On Tuesday, Zipmex announced it was unfreezing withdrawals for Bitcoin and Ethereum. Users have been able to withdraw Bitcoin since Friday; Ethereum holders will have to wait till next Tuesday, August 15. 

Finally, at a hearing in Celsius’s Chapter 11 bankruptcy proceedings on Friday, attorneys representing a committee of unsecured creditors moved to block Celsius’s attempts to sell its mined cryptocurrency. The lawyers wrote in a court filing that they first need more insight into how selling Celsius’s Bitcoin mining will be carried out and how the proceeds from the sale will be used.

Celsius Mining is the Bitcoin mining subsidiary of Celsius Network. On July 14, a day after the parent company filed for bankruptcy, the mining operation also filed for bankruptcy.
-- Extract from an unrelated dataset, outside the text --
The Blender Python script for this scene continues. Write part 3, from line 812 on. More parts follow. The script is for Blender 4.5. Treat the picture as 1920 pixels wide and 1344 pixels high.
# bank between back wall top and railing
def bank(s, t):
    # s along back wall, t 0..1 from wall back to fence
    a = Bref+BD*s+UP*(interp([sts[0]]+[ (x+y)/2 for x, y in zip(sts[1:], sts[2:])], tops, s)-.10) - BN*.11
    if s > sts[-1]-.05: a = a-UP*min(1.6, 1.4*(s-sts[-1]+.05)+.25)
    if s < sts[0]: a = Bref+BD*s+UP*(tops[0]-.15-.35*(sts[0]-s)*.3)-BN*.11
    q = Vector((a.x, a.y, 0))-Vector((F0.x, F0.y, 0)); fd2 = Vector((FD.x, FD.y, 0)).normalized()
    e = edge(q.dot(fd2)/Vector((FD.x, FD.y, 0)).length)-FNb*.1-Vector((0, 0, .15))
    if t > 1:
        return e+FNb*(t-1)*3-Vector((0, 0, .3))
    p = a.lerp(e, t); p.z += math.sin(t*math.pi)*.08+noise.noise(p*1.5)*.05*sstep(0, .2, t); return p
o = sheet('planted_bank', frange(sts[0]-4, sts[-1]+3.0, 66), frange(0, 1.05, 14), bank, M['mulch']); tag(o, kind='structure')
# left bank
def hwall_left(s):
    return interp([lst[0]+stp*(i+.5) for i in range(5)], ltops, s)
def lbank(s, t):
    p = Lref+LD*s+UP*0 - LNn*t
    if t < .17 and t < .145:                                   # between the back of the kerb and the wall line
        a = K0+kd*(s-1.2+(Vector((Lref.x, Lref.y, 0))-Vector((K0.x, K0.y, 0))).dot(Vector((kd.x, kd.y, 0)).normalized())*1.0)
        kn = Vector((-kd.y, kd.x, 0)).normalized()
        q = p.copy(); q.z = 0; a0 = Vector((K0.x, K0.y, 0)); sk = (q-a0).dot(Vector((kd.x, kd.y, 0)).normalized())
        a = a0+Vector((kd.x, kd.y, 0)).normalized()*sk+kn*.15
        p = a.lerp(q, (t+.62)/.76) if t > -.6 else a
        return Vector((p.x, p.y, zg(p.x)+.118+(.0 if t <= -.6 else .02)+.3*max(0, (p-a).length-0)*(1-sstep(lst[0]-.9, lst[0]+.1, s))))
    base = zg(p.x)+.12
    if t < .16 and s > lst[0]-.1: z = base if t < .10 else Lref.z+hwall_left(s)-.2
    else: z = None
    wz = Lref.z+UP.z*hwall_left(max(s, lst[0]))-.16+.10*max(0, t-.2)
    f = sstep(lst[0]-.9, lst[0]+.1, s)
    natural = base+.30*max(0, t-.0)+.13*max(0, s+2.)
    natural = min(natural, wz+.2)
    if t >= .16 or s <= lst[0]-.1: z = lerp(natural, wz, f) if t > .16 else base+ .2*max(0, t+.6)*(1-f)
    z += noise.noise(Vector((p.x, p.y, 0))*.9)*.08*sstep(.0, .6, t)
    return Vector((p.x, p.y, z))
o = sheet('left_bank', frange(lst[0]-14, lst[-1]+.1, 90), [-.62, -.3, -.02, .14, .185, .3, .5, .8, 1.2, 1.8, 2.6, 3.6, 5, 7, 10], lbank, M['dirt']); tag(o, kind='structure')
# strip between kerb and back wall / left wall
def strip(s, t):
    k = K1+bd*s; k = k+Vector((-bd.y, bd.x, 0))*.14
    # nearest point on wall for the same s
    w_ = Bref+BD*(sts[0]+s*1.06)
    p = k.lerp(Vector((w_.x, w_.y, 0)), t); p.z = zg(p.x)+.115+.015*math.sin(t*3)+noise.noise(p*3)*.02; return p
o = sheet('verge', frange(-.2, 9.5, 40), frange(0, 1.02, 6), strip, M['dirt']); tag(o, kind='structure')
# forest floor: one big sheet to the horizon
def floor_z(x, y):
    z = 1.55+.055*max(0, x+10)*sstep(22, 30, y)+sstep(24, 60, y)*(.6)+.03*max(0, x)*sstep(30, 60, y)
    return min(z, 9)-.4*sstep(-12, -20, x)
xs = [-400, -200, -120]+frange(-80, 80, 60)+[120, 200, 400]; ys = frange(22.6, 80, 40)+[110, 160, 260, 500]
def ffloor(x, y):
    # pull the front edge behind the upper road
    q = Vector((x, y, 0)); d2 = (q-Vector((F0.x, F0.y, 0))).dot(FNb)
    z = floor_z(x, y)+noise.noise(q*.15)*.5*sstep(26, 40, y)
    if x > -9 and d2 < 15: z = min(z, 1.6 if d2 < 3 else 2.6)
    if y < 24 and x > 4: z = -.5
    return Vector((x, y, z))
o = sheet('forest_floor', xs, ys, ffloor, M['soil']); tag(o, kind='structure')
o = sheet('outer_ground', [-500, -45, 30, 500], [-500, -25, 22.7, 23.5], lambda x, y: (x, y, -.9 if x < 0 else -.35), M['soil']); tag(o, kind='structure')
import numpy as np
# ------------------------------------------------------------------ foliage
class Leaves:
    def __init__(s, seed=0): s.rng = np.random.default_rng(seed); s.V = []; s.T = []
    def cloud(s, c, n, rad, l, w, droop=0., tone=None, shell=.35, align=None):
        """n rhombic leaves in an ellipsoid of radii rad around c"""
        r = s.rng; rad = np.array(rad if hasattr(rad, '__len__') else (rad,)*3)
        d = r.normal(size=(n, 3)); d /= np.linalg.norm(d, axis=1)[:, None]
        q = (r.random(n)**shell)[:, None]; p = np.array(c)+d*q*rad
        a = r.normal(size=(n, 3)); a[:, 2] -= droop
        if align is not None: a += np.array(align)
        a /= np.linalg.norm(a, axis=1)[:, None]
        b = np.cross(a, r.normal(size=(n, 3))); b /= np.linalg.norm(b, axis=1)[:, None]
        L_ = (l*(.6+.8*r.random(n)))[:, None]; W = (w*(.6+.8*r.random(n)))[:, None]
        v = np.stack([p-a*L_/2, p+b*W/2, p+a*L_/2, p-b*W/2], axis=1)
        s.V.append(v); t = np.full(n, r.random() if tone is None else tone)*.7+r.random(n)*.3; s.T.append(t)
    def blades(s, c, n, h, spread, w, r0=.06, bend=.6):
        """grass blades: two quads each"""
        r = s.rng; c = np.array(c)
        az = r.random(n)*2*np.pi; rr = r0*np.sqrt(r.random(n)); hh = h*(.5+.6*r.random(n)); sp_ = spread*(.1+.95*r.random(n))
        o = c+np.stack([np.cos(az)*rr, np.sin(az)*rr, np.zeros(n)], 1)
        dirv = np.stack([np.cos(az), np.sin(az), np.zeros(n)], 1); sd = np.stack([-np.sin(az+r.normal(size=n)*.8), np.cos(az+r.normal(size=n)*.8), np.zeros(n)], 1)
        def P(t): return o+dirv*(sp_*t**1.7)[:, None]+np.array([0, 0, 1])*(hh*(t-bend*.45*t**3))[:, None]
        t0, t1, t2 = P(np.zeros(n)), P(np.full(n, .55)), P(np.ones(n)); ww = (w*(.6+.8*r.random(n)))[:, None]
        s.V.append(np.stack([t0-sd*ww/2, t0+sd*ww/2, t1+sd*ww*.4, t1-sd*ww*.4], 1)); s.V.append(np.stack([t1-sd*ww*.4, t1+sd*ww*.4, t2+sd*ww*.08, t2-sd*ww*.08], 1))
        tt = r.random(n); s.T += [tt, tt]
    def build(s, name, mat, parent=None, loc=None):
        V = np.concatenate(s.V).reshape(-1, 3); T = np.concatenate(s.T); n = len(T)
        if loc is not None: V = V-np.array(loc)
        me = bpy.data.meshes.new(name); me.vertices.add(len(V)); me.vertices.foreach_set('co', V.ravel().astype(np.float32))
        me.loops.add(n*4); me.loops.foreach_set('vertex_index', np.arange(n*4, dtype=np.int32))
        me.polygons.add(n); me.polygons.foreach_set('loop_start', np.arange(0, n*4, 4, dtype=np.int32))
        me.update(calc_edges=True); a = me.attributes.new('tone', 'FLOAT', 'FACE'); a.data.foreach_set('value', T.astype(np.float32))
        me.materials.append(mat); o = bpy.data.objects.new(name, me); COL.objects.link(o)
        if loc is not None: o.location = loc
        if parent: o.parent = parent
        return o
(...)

Celsius has previously said that it will use its mining operation to pay back creditors. At the start of the bankruptcy proceedings in July, Celsius was given approval to spend $5 million to jumpstart its mining operation, a move which drew criticism from the U.S. Department of Justice and now the creditor committee.

The committee also said it is launching a “broad-ranging investigation” and expects to invoke Bankruptcy Rule 2004.

All in all, a good week for crypto, but not so good for a few crypto companies.